§ What to work on: Please quote exactly the lines below from the line containing "Write the bpy" to the line containing "return (1-(2*f-1)**2)*(0.3+0.7*amp), i, f, amp", both lines included, and nothing else.

(Data listing)
-------------------------
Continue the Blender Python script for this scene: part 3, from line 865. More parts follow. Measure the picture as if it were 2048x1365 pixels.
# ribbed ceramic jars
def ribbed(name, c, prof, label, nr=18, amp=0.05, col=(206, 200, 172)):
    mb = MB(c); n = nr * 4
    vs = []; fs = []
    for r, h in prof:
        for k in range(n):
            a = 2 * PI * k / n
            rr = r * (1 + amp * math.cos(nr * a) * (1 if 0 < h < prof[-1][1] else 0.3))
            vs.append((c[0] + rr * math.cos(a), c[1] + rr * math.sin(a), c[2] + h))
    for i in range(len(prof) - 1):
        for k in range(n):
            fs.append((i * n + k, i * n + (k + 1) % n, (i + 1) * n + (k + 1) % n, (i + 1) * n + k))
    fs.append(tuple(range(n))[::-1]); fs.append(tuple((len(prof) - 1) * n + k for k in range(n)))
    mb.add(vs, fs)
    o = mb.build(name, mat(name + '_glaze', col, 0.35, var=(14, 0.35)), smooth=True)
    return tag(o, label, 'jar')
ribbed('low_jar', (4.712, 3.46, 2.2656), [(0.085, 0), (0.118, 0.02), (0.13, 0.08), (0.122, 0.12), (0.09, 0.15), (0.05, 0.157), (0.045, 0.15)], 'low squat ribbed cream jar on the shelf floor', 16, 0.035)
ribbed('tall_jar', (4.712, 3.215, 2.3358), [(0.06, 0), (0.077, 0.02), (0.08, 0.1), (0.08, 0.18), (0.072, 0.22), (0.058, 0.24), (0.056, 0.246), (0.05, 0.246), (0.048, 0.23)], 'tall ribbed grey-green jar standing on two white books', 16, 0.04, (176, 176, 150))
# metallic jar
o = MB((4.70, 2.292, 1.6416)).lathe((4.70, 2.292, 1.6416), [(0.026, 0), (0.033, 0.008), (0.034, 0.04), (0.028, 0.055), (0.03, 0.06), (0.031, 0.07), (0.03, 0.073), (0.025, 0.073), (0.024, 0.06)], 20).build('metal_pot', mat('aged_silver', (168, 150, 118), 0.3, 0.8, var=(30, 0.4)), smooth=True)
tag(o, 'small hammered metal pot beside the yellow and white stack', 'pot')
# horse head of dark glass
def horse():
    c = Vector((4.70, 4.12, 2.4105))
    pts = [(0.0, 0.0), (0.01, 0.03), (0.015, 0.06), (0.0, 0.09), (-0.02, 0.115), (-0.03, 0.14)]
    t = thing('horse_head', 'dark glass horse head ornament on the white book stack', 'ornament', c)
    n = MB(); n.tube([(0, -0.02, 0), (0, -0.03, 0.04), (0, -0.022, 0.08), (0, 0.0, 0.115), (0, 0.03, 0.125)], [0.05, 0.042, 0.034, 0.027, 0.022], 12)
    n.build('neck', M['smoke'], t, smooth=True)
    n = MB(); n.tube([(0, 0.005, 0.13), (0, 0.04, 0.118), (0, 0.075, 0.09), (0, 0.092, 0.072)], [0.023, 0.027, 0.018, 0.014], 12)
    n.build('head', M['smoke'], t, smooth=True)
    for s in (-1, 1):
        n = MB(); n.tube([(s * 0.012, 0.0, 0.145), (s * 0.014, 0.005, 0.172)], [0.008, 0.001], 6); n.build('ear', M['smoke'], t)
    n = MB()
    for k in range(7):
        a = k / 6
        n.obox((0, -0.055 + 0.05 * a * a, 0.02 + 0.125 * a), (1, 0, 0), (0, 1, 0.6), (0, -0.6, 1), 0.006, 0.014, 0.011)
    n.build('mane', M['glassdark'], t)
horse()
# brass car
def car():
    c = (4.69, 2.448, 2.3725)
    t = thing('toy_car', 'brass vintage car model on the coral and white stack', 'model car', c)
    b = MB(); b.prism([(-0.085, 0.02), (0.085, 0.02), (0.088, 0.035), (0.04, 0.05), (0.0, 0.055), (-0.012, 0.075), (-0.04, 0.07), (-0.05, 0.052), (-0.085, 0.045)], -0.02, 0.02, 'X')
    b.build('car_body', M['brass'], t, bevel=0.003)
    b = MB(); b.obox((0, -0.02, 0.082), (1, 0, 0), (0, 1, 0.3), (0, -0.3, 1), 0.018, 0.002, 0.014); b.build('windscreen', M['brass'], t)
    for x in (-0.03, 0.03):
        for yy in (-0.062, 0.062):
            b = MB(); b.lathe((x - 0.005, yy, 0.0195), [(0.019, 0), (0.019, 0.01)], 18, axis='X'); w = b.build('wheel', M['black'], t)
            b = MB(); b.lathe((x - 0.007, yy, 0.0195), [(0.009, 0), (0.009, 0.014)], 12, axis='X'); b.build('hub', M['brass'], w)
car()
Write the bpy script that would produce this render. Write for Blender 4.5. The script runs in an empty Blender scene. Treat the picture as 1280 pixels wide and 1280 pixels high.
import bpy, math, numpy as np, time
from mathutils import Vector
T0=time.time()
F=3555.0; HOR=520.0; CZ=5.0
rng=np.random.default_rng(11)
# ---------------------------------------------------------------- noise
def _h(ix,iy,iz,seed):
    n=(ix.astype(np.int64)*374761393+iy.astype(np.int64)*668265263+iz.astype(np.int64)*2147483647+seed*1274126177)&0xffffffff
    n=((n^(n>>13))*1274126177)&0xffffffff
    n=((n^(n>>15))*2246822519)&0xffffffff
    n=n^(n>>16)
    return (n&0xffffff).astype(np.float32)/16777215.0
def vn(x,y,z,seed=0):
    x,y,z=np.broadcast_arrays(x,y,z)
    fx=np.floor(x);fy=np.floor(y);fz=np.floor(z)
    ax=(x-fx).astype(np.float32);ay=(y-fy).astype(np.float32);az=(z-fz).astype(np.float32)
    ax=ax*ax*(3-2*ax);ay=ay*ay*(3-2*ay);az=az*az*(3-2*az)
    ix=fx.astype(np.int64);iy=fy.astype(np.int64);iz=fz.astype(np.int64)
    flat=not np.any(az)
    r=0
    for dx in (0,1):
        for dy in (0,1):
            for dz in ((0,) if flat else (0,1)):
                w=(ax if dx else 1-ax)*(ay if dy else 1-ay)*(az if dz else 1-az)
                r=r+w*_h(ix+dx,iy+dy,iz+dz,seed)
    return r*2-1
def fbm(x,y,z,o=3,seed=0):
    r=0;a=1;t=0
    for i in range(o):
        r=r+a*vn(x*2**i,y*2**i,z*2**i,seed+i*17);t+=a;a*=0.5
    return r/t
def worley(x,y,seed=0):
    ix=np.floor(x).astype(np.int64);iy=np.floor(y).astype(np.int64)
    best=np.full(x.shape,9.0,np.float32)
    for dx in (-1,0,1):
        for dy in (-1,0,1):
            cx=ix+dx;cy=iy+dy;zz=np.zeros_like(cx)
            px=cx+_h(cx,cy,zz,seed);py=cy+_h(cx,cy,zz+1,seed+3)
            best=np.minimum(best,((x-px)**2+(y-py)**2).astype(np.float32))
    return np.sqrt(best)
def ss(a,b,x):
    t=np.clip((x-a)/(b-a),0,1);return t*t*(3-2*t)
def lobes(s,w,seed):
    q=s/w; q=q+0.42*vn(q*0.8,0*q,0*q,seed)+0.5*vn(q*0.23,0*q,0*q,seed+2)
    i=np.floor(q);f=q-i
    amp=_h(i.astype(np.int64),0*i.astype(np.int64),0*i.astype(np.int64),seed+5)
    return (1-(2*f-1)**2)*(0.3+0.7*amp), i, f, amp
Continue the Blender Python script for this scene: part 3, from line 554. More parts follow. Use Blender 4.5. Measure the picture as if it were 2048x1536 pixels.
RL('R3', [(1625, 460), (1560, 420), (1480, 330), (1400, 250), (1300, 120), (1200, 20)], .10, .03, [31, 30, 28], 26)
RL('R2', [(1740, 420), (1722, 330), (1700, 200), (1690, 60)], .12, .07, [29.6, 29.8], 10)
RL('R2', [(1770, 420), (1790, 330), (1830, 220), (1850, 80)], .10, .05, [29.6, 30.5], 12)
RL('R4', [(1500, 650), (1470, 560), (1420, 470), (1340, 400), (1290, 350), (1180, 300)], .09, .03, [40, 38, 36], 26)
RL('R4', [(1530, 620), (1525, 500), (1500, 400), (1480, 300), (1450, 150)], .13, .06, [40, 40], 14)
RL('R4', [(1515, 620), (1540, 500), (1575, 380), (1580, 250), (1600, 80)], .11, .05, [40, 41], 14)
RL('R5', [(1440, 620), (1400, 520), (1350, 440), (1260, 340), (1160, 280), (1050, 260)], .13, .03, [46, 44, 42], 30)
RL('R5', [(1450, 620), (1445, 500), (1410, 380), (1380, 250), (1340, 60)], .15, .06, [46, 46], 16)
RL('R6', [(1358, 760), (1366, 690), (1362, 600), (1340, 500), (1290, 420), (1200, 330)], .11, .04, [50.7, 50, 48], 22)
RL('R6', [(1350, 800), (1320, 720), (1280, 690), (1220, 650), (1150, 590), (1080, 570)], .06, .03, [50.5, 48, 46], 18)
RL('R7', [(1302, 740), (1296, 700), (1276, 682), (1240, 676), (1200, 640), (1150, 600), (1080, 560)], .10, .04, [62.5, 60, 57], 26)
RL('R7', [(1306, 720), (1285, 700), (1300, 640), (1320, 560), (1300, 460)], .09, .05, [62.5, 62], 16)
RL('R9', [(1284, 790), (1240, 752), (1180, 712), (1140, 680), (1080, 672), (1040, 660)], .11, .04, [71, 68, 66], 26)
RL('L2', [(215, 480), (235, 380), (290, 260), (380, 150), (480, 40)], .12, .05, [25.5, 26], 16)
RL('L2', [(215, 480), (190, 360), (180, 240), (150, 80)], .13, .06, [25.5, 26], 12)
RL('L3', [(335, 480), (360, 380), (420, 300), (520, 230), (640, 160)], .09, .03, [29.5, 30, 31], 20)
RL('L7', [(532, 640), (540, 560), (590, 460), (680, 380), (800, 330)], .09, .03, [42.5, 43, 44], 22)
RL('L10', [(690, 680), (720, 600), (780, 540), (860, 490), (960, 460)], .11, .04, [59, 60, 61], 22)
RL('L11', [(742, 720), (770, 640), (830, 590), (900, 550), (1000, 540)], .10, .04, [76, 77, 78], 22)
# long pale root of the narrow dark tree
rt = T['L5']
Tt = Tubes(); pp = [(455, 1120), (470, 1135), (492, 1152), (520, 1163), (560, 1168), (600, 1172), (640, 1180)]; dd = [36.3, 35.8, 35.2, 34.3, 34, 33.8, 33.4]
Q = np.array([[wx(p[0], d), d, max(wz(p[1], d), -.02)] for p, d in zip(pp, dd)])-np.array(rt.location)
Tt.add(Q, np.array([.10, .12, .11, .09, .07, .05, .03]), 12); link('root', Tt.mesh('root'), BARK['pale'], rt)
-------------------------
§ Solution:
Write the bpy script that would produce this render. Write for Blender 4.5. The script runs in an empty Blender scene. Treat the picture as 1280 pixels wide and 1280 pixels high.
import bpy, math, numpy as np, time
from mathutils import Vector
T0=time.time()
F=3555.0; HOR=520.0; CZ=5.0
rng=np.random.default_rng(11)
# ---------------------------------------------------------------- noise
def _h(ix,iy,iz,seed):
    n=(ix.astype(np.int64)*374761393+iy.astype(np.int64)*668265263+iz.astype(np.int64)*2147483647+seed*1274126177)&0xffffffff
    n=((n^(n>>13))*1274126177)&0xffffffff
    n=((n^(n>>15))*2246822519)&0xffffffff
    n=n^(n>>16)
    return (n&0xffffff).astype(np.float32)/16777215.0
def vn(x,y,z,seed=0):
    x,y,z=np.broadcast_arrays(x,y,z)
    fx=np.floor(x);fy=np.floor(y);fz=np.floor(z)
    ax=(x-fx).astype(np.float32);ay=(y-fy).astype(np.float32);az=(z-fz).astype(np.float32)
    ax=ax*ax*(3-2*ax);ay=ay*ay*(3-2*ay);az=az*az*(3-2*az)
    ix=fx.astype(np.int64);iy=fy.astype(np.int64);iz=fz.astype(np.int64)
    flat=not np.any(az)
    r=0
    for dx in (0,1):
        for dy in (0,1):
            for dz in ((0,) if flat else (0,1)):
                w=(ax if dx else 1-ax)*(ay if dy else 1-ay)*(az if dz else 1-az)
                r=r+w*_h(ix+dx,iy+dy,iz+dz,seed)
    return r*2-1
def fbm(x,y,z,o=3,seed=0):
    r=0;a=1;t=0
    for i in range(o):
        r=r+a*vn(x*2**i,y*2**i,z*2**i,seed+i*17);t+=a;a*=0.5
    return r/t
def worley(x,y,seed=0):
    ix=np.floor(x).astype(np.int64);iy=np.floor(y).astype(np.int64)
    best=np.full(x.shape,9.0,np.float32)
    for dx in (-1,0,1):
        for dy in (-1,0,1):
            cx=ix+dx;cy=iy+dy;zz=np.zeros_like(cx)
            px=cx+_h(cx,cy,zz,seed);py=cy+_h(cx,cy,zz+1,seed+3)
            best=np.minimum(best,((x-px)**2+(y-py)**2).astype(np.float32))
    return np.sqrt(best)
def ss(a,b,x):
    t=np.clip((x-a)/(b-a),0,1);return t*t*(3-2*t)
def lobes(s,w,seed):
    q=s/w; q=q+0.42*vn(q*0.8,0*q,0*q,seed)+0.5*vn(q*0.23,0*q,0*q,seed+2)
    i=np.floor(q);f=q-i
    amp=_h(i.astype(np.int64),0*i.astype(np.int64),0*i.astype(np.int64),seed+5)
    return (1-(2*f-1)**2)*(0.3+0.7*amp), i, f, amp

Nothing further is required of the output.